Ligne claire

Le paysage défile.

Cette lumière semble ne pas exister ailleurs qu’ici. Comme une qualité de lumière à part. Une intensité. Une vibration. En fait je ne sais pas. Mais c’est différent.

Le soleil bas d’une année encore jeune caresse la campagne déjà verte, d’un vert gras. Le monde s’est réveillé.

Le paysage défile et me happe. Il a cette saveur qui m’enivre. Rien. Pas de tours, pas d’immeubles pas de routes, de maisons. Des champs, quelques arbres, de la lumière. Des vignes, des champs. De la lumière.

Le regard est libre.

Il n’est pas contraint de rebondir sans cesse sur les constructions de l’homme, sur le béton des villes.

Il n’est pas contraint de réagir à un million de détails.

Les lignes sont simples, les formes aussi. En bande dessinée, le dessinateur de ce paysage se revendiquerait de la ligne claire.

Le paysage défile et m’emporte avec lui. Et il emporte les tumultes, les questions, les préoccupations du monde des vivants.

Ce paysage se suffit à lui-même.

Sa douceur, sa quiétude, cette lumière, font oublier la vie urbaine, et plongent dans le temps de l’insouciance.

Je voudrais être là pour toujours.

En marchant sur la plage, je pense à Sylvain Tesson dans sa cabane, l’Atlantique est mon Baïkal. Cet horizon aux lignes claires absorbe le temps et les questions.

Je voudrais être ici pour toujours.

Ici n’est pas le lieux des pourquoi, des comment. Ici se suffit. Maintenant se suffit. Être ici, maintenant.

Mille voix

Ma tête est pleine.
Ma tête est pleine de mille voix qui chuchotent.

Elles m’interpellent, m’avertissent, me tancent, me relancent.

Ces mille sont moi, mes moi, mes voix. Je suis ces mille.

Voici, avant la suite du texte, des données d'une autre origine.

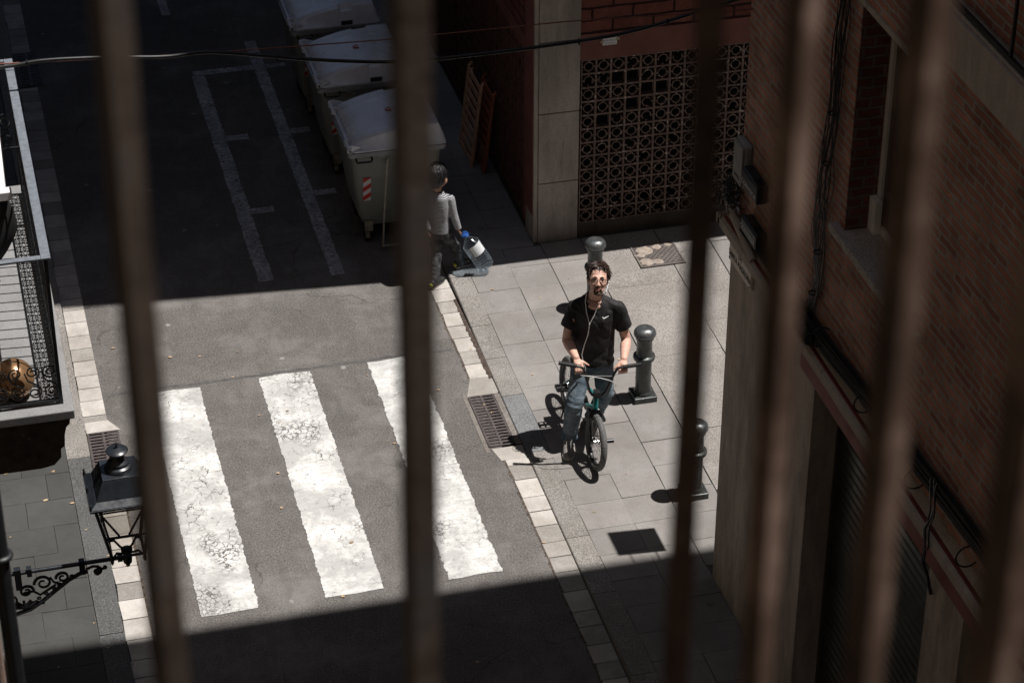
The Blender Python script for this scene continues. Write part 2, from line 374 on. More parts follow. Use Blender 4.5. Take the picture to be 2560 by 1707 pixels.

Chaque pensée ouvre une voie à une voix qui s’empare du micro. L’une s’inquiète, l’autre s’emballe, une s’étonne.
Ces voix s’élèvent, je suis une salle des pas perdus, aux echos incessants.

Comme un hôte poli qui aurait trop invité, je virevolte d’un convive à l’autre. D’un sujet à l’autre. D’une voix à l’autre.

Je m’épuise, je me vide. J’aspire au calme.

– Rentrez chez vous s’il vous plaît, j’ai besoin de me reposer.
– Mais, nous sommes chez nous ici…

J’entre dans un wagon du train. Il est 8h, et mille étrangers chuchotent, échangent, téléphonent.

C’est trop. Je voudrais crier « silence » !

Alors je ferme les yeux. Je respire doucement. Intérieurement je ferme les rideaux, et les volets aussi.
Je respire doucement et je recommence. Et je recommence…

Le silence se fait. Mes milles voix et leurs milles voix se taisent. Je suis là, je le sens, mais je suis enfin seul.